Project overview
A comprehensive study of adversarial patch attacks, from 2D static patches to 3D dynamic attacks on autonomous systems.
- Developed semi-transparent patches balancing attack success and visual obtrusiveness
- Analyzed robustness to geometric transformations (rotation, scale, location)
- Introduced novel metrics like mean Attack Success over Transformations (mAST)
- Explored adaptive active attacks (AAA) for 3D kinematic trajectories
Adversarial patch attacks explained
Unlike digital perturbations, patch attacks are physical stickers that can be placed in the real world to fool AI vision systems.

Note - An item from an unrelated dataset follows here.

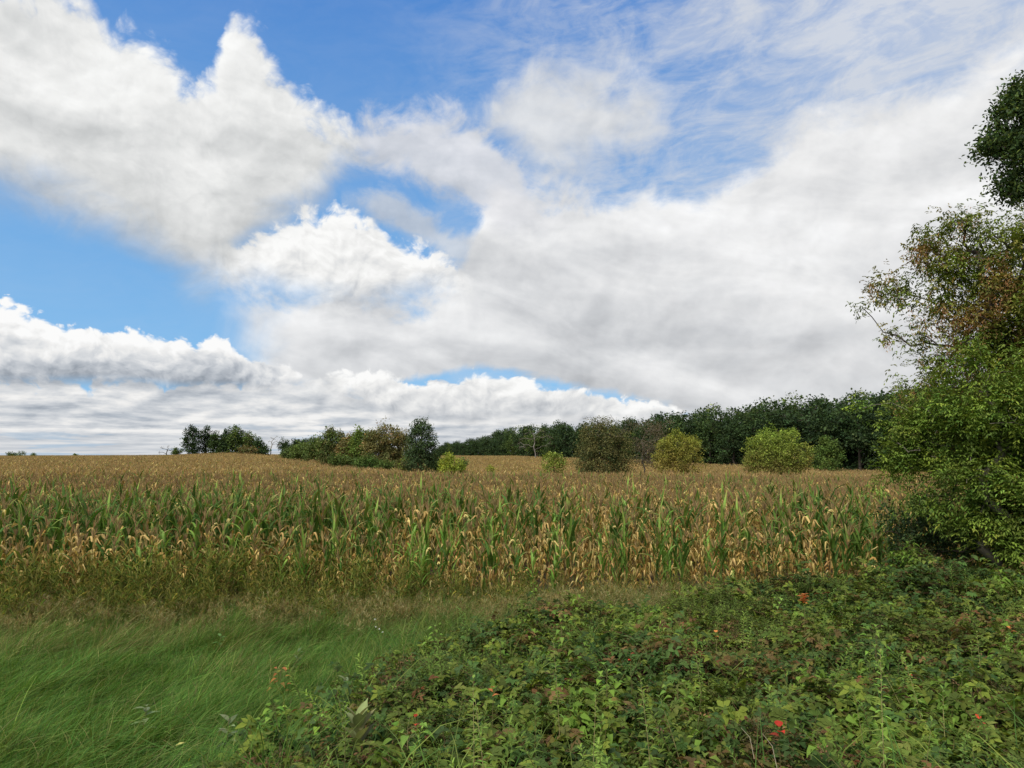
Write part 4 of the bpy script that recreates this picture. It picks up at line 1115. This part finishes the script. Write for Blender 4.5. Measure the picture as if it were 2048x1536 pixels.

Imagine a small, specially designed sticker that, when viewed by a camera, causes an AI model to misclassify what's in the image. Unlike traditional adversarial attacks that require pixel-level modifications to digital images, patch attacks work in the physical world—think of them as "digital camouflage" that exploits vulnerabilities in how AI systems process visual information. These attacks are particularly concerning for autonomous vehicles, where a patch on a stop sign could make it appear as a speed limit sign to the car's computer vision system.
2D patch robustness analysis
Systematic evaluation of patch attack effectiveness under geometric transformations using the Expectation over Transformation (EoT) framework.
Geometric Transformations
EoT Framework
Scale Invariance
Semi-transparent Patches
Analyzed how rotation, scaling, and positioning affect attack success rates. Findings showed that scale has the most significant impact on performance, with training distribution support directly influencing robustness to out-of-distribution transformations.
3D patch attacks and trajectories
Extending patch attacks to 3D space with adaptive active attacks (AAA) that optimize for observer pose and kinematic motion.
3D Pose
Kinematic Trajectories
Adaptive Attacks
Autonomous Driving
Developed AAA attacks that consider the full 3D trajectory of an observer, demonstrating improved success rates (up to 15% for specific classes) over static patches. Introduced risk-based metrics to evaluate attack success probability while accounting for detection likelihood.
Key findings and implications
Insights into patch attack limitations and design principles for more robust computer vision systems.
Identified fundamental cutoff limits in attack effectiveness based on out-of-plane rotation angles. Demonstrated that increasing training distribution support improves invariance to transformations like rotation and looming motion. These results inform both attack development and defense strategies for real-world AI safety.